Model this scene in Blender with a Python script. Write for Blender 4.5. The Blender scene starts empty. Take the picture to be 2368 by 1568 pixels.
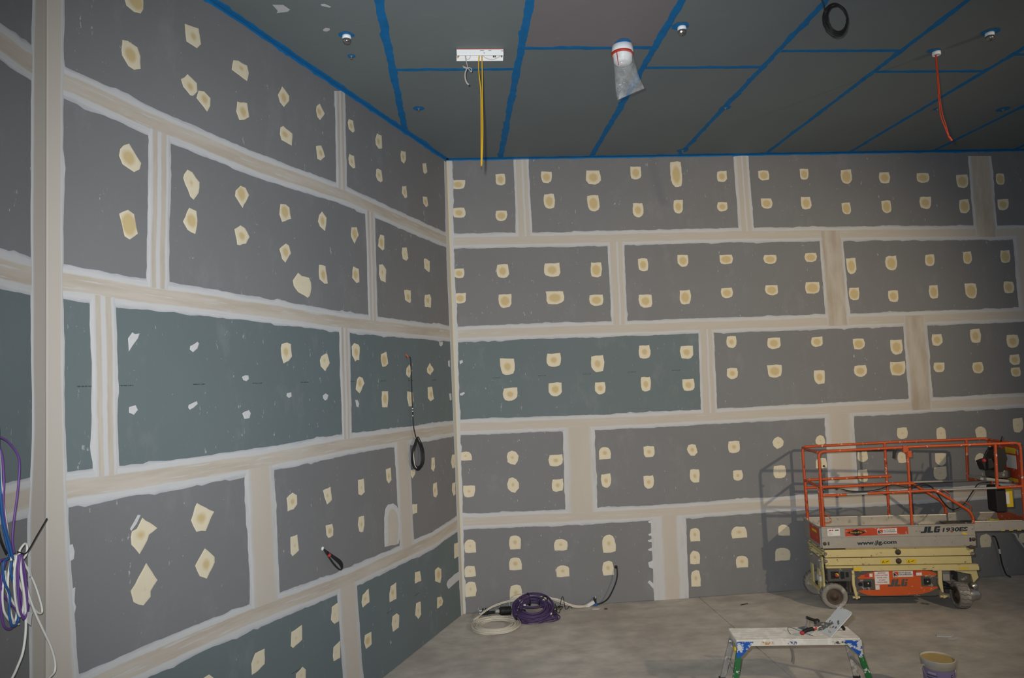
import bpy, bmesh, math, random, json
from mathutils import Vector, Matrix, Quaternion
random.seed(7)
S = bpy.context.scene
COL = S.collection

# ------------------------------------------------------------------ camera, light, exposure
ZC = 2.899
cam = bpy.data.cameras.new('camera'); camo = bpy.data.objects.new('camera', cam); COL.objects.link(camo)
R = Matrix(((0.9960010702, 0.0809767425, 0.0377443413), (-0.0782212998, 0.9945097290, -0.0695113457), (-0.0431659170, 0.0662809632, 0.9968668605)))
m = Matrix.Identity(4)
for i in range(3):
    m[i][0] = R[i][0]; m[i][1] = R[i][2]; m[i][2] = -R[i][1]
m[2][3] = ZC
camo.matrix_world = m
cam.sensor_width = 36.0; cam.lens = 1593.117 / 2368 * 36; cam.clip_start = 0.05; cam.clip_end = 100
S.camera = camo

def look(o, target):
    d = Vector(target) - o.location
    o.rotation_euler = d.to_track_quat('-Z', 'Y').to_euler()

def spot(name, loc, target, power, color, size, blend, radius):
    l = bpy.data.lights.new(name, 'SPOT'); o = bpy.data.objects.new(name, l); COL.objects.link(o)
    o.location = loc; look(o, target)
    l.energy = power; l.color = color; l.spot_size = math.radians(size); l.spot_blend = blend; l.shadow_soft_size = radius
    return o
# the photographer's flash, just above and left of the lens
spot('camera_flash', (-0.10, 0.05, ZC + 0.16), (0.6, 9.0, 3.35), 1850, (0.98, 0.995, 0.995), 98, 1.0, 0.04)
# halogen work light on a tall mast to the right of the camera
spot('work_light', (8.15, 1.0, 4.7), (3.5, 9.0, 2.6), 1400, (1.0, 0.80, 0.53), 62, 1.0, 0.10)
W = bpy.data.worlds.new('hall'); S.world = W; W.use_nodes = True
W.node_tree.nodes['Background'].inputs[0].default_value = (0.96, 1.0, 1.1, 1)
W.node_tree.nodes['Background'].inputs[1].default_value = 0.16
S.view_settings.view_transform = 'Standard'; S.view_settings.look = 'None'
S.view_settings.gamma = 1.0; S.view_settings.use_curve_mapping = False
S.view_settings.exposure = 0.0

# ------------------------------------------------------------------ node helpers
class NT:
    def __init__(self, name):
        self.m = bpy.data.materials.new(name); self.m.use_nodes = True
        self.t = self.m.node_tree; self.n = self.t.nodes
        self.b = self.n['Principled BSDF']
    def new(self, typ, **kw):
        nd = self.n.new(typ)
        for k, v in kw.items(): setattr(nd, k, v)
        return nd
    def link(self, a, b): self.t.links.new(a, b)
    def coord(self, kind='Object', scale=(1, 1, 1)):
        tc = self.new('ShaderNodeTexCoord'); mp = self.new('ShaderNodeMapping')
        mp.inputs['Scale'].default_value = scale
        self.link(tc.outputs[kind], mp.inputs['Vector']); return mp.outputs[0]
    def noise(self, vec, scale, detail=3.0, rough=0.55):
        nd = self.new('ShaderNodeTexNoise'); nd.inputs['Scale'].default_value = scale
        nd.inputs['Detail'].default_value = detail; nd.inputs['Roughness'].default_value = rough
        self.link(vec, nd.inputs['Vector']); return nd.outputs['Fac']
    def ramp(self, fac, stops, interp='LINEAR'):
        r = self.new('ShaderNodeValToRGB'); r.color_ramp.interpolation = interp
        e = r.color_ramp.elements
        while len(e) > 1: e.remove(e[-1])
        for i, (p, c) in enumerate(stops):
            c = (c, c, c) if isinstance(c, (int, float)) else c
            x = e[0] if i == 0 else e.new(p)
            x.position = p; x.color = tuple(c) + (1,)
        self.link(fac, r.inputs[0]); return r.outputs[0]
    def mix(self, fac, a, b):
        x = self.new('ShaderNodeMix', data_type='RGBA')
        for v, s in ((fac, x.inputs[0]), (a, x.inputs[6]), (b, x.inputs[7])):
            if hasattr(v, 'links'): self.link(v, s)
            elif isinstance(v, (int, float)): s.default_value = v
            else: s.default_value = tuple(v) + (1,)
        return x.outputs[2]
    def math(self, op, a, b=0.0):
        x = self.new('ShaderNodeMath', operation=op)
        for v, s in ((a, x.inputs[0]), (b, x.inputs[1])):
            if hasattr(v, 'links'): self.link(v, s)
            else: s.default_value = v
        return x.outputs[0]
    def out(self, col, rough=0.8, metal=0.0, bump=None, bstr=0.2, bdist=0.01, spec=0.3):
        if hasattr(col, 'links'): self.link(col, self.b.inputs['Base Color'])
        else: self.b.inputs['Base Color'].default_value = tuple(col) + (1,)
        self.b.inputs['Roughness'].default_value = rough; self.b.inputs['Metallic'].default_value = metal
        self.b.inputs['Specular IOR Level'].default_value = spec
        if bump is not None:
            bn = self.new('ShaderNodeBump'); bn.inputs['Strength'].default_value = bstr; bn.inputs['Distance'].default_value = bdist
            self.link(bump, bn.inputs['Height']); self.link(bn.outputs[0], self.b.inputs['Normal'])
        return self.m

def M(name, col, rough=0.7, metal=0.0, var=0.10, scale=18.0, splat=None, spec=0.3, bstr=0.0):
    """plain surface with noise variation; splat = (colour, share 0..1, scale): flecks of another colour"""
    n = NT(name); v = n.coord()
    f = n.noise(v, scale)
    c = n.mix(f, [x * (1 - var) for x in col], [min(1, x * (1 + var)) for x in col])
    if splat:
        sc, share, ss = splat
        g = n.noise(v, ss, 4.0, 0.65)
        k = 0.66 - 0.34 * share
        c = n.mix(n.ramp(g, [(k, 0.0), (k + 0.03, 1.0)]), c, sc)
    return n.out(c, rough, metal, f if bstr else None, bstr, 0.005, spec)

# ------------------------------------------------------------------ mesh helpers
def catmull(pts, sub):
    P = [Vector(p) for p in pts]
    if len(P) < 3 or sub <= 1: return P
    out = []
    for i in range(len(P) - 1):
        p0 = P[i - 1] if i else P[0] * 2 - P[1]
        p1, p2 = P[i], P[i + 1]
        p3 = P[i + 2] if i + 2 < len(P) else P[-1] * 2 - P[-2]
        for k in range(sub):
            t = k / sub
            out.append(0.5 * ((2 * p1) + (p2 - p0) * t + (2 * p0 - 5 * p1 + 4 * p2 - p3) * t * t + (3 * p1 - p0 - 3 * p2 + p3) * t ** 3))
    out.append(P[-1]); return out

class MB:
    def __init__(self): self.v = []; self.f = []; self.uv = {}; self.sm = []
    def add(self, vs, fs, smooth=False):
        o = len(self.v); self.v += [tuple(x) for x in vs]
        for f in fs: self.f.append([i + o for i in f]); self.sm.append(smooth)
        return o
    def box(self, a, b, bev=0.0, rot=None, at=None):
        x0, y0, z0 = a; x1, y1, z1 = b
        if bev <= 0:
            vs = [(x0, y0, z0), (x1, y0, z0), (x1, y1, z0), (x0, y1, z0), (x0, y0, z1), (x1, y0, z1), (x1, y1, z1), (x0, y1, z1)]
            fs = [(0, 3, 2, 1), (4, 5, 6, 7), (0, 1, 5, 4), (1, 2, 6, 5), (2, 3, 7, 6), (3, 0, 4, 7)]
        else:
            bm = bmesh.new(); bmesh.ops.create_cube(bm, size=1)
            for q in bm.verts: q.co = Vector(((x0 + x1) / 2 + q.co.x * (x1 - x0), (y0 + y1) / 2 + q.co.y * (y1 - y0), (z0 + z1) / 2 + q.co.z * (z1 - z0)))
            bmesh.ops.bevel(bm, geom=list(bm.edges), offset=bev, segments=2, affect='EDGES', profile=0.5)
            bm.verts.index_update(); vs = [tuple(q.co) for q in bm.verts]; fs = [[q.index for q in f.verts] for f in bm.faces]; bm.free()
        if rot is not None:
            c = Vector(at) if at else Vector(((x0 + x1) / 2, (y0 + y1) / 2, (z0 + z1) / 2))
            vs = [rot @ (Vector(q) - c) + c for q in vs]
        self.add(vs, fs); return self
    def tube(self, pts, r, n=8, sub=1, r2=None, cap=True):
        P = catmull(pts, sub); N = len(P); rings = []; up = None
        for i, p in enumerate(P):
            t = (P[min(i + 1, N - 1)] - P[max(i - 1, 0)])
            t = t.normalized() if t.length > 1e-9 else Vector((0, 0, 1))
            if up is None:
                up = Vector((0, 0, 1)) if abs(t.z) < 0.9 else Vector((1, 0, 0))
            a = t.cross(up)
            if a.length < 1e-6: a = t.orthogonal()
            a.normalize(); b = a.cross(t).normalized(); up = b
            rr = r if r2 is None else r + (r2 - r) * i / max(1, N - 1)
            rings.append([p + rr * (math.cos(2 * math.pi * k / n) * a + math.sin(2 * math.pi * k / n) * b) for k in range(n)])
        vs = [q for rg in rings for q in rg]
        fs = [(i * n + k, i * n + (k + 1) % n, (i + 1) * n + (k + 1) % n, (i + 1) * n + k) for i in range(N - 1) for k in range(n)]
        self.add(vs, fs, True)
        if cap:
            self.add(rings[0], [tuple(range(n))[::-1]]); self.add(rings[-1], [tuple(range(n))])
        return self
    def cyl(self, a, b, r, n=16, r2=None): return self.tube([a, b], r, n, 1, r2)
    def lathe(self, prof, c, axis=(0, 0, 1), n=24):
        """prof: (radius, height) pairs along the axis from c"""
        q = Vector((0, 0, 1)).rotation_difference(Vector(axis).normalized()); c = Vector(c)
        vs = []; fs = []
        for (r, h) in prof:
            for k in range(n):
                t = 2 * math.pi * k / n
                vs.append(c + q @ Vector((r * math.cos(t), r * math.sin(t), h)))
        for i in range(len(prof) - 1):
            for k in range(n):
                fs.append((i * n + k, i * n + (k + 1) % n, (i + 1) * n + (k + 1) % n, (i + 1) * n + k))
        self.add(vs, fs, True)
        for i, rev in ((0, True), (len(prof) - 1, False)):
            if prof[i][0] > 1e-5:
                idx = list(range(i * n, i * n + n)); self.add([vs[j] for j in idx], [tuple(range(n))[::-1] if rev else tuple(range(n))])
        return self
    def prism(self, poly, o, ax, ay, depth):
        """poly in 2D placed at o + x*ax + y*ay, given thickness along ax x ay"""
        o, ax, ay = Vector(o), Vector(ax), Vector(ay); nn = ax.cross(ay).normalized() * depth; k = len(poly)
        a = [o + ax * x + ay * y for x, y in poly]; b = [q + nn for q in a]
        self.add(a + b, [tuple(range(k))[::-1], tuple(range(k, 2 * k))] + [(i, (i + 1) % k, k + (i + 1) % k, k + i) for i in range(k)])
        return self
    def obj(self, name, mat, parent=None, loc=None):
        me = bpy.data.meshes.new(name); me.from_pydata(self.v, [], self.f)
        me.polygons.foreach_set('use_smooth', self.sm)
        if self.uv:
            l = me.uv_layers.new(name='UVMap')
            for lp in me.loops: l.data[lp.index].uv = self.uv.get(lp.vertex_index, (0, 0))
        me.materials.append(mat); me.update()
        o = bpy.data.objects.new(name, me); COL.objects.link(o)
        if parent: o.parent = parent
        if loc: o.location = loc
        return o

def tag(o, label=None, cat=None, group=None, kind=None):
    for k, v in (('label', label), ('category', cat), ('group', group), ('kind', kind)):
        if v: o[k] = v
    return o
def empty(name, loc, rz=0.0, parent=None):
    o = bpy.data.objects.new(name, None); o.empty_display_size = 0.1; COL.objects.link(o)
    o.location = loc; o.rotation_euler = (0, 0, rz)
    if parent: o.parent = parent
    return o
def thing(name, label, cat, loc=(0, 0, 0), rz=0.0, group=None): return tag(empty(name, loc, rz), label, cat, group)

def lettering(name, text, mat, parent, o, ax, ay, height, width=None, bold=0.0, shear=0.0, depth=0.0008, space=1.0):
    """flat raised letters; baseline starts at o, runs along ax, up is ay"""
    cu = bpy.data.curves.new(name, 'FONT'); cu.body = text; cu.size = 1.0; cu.offset = bold; cu.shear = shear; cu.space_character = space
    cu.resolution_u = 3; cu.space_line = 0.95
    t = bpy.data.objects.new(name, cu); COL.objects.link(t)
    dg = bpy.context.evaluated_depsgraph_get(); me = bpy.data.meshes.new_from_object(t.evaluated_get(dg))
    bpy.data.objects.remove(t); bpy.data.curves.remove(cu)
    xs = [v.co.x for v in me.vertices]; ys = [v.co.y for v in me.vertices]
    w, h = max(xs) - min(xs), max(ys) - min(ys)
    sy = height / h; sx = (width / w) if width else sy
    o, ax, ay = Vector(o), Vector(ax).normalized(), Vector(ay).normalized(); nn = ax.cross(ay).normalized()
    x0, y0 = min(xs), min(ys)
    for v in me.vertices: v.co = o + ax * ((v.co.x - x0) * sx) + ay * ((v.co.y - y0) * sy) + nn * depth
    me.materials.clear(); me.materials.append(mat)
    ob = bpy.data.objects.new(name, me); COL.objects.link(ob); ob.parent = parent
    return ob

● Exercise
From the first line above to the line containing "o.rotation_euler = d.to_track_quat('-Z', 'Y').to_euler()", repeat each line exactly. Pictures stay out.

● Task response
Model this scene in Blender with a Python script. Write for Blender 4.5. The Blender scene starts empty. Take the picture to be 2368 by 1568 pixels.
import bpy, bmesh, math, random, json
from mathutils import Vector, Matrix, Quaternion
random.seed(7)
S = bpy.context.scene
COL = S.collection

# ------------------------------------------------------------------ camera, light, exposure
ZC = 2.899
cam = bpy.data.cameras.new('camera'); camo = bpy.data.objects.new('camera', cam); COL.objects.link(camo)
R = Matrix(((0.9960010702, 0.0809767425, 0.0377443413), (-0.0782212998, 0.9945097290, -0.0695113457), (-0.0431659170, 0.0662809632, 0.9968668605)))
m = Matrix.Identity(4)
for i in range(3):
    m[i][0] = R[i][0]; m[i][1] = R[i][2]; m[i][2] = -R[i][1]
m[2][3] = ZC
camo.matrix_world = m
cam.sensor_width = 36.0; cam.lens = 1593.117 / 2368 * 36; cam.clip_start = 0.05; cam.clip_end = 100
S.camera = camo

def look(o, target):
    d = Vector(target) - o.location
    o.rotation_euler = d.to_track_quat('-Z', 'Y').to_euler()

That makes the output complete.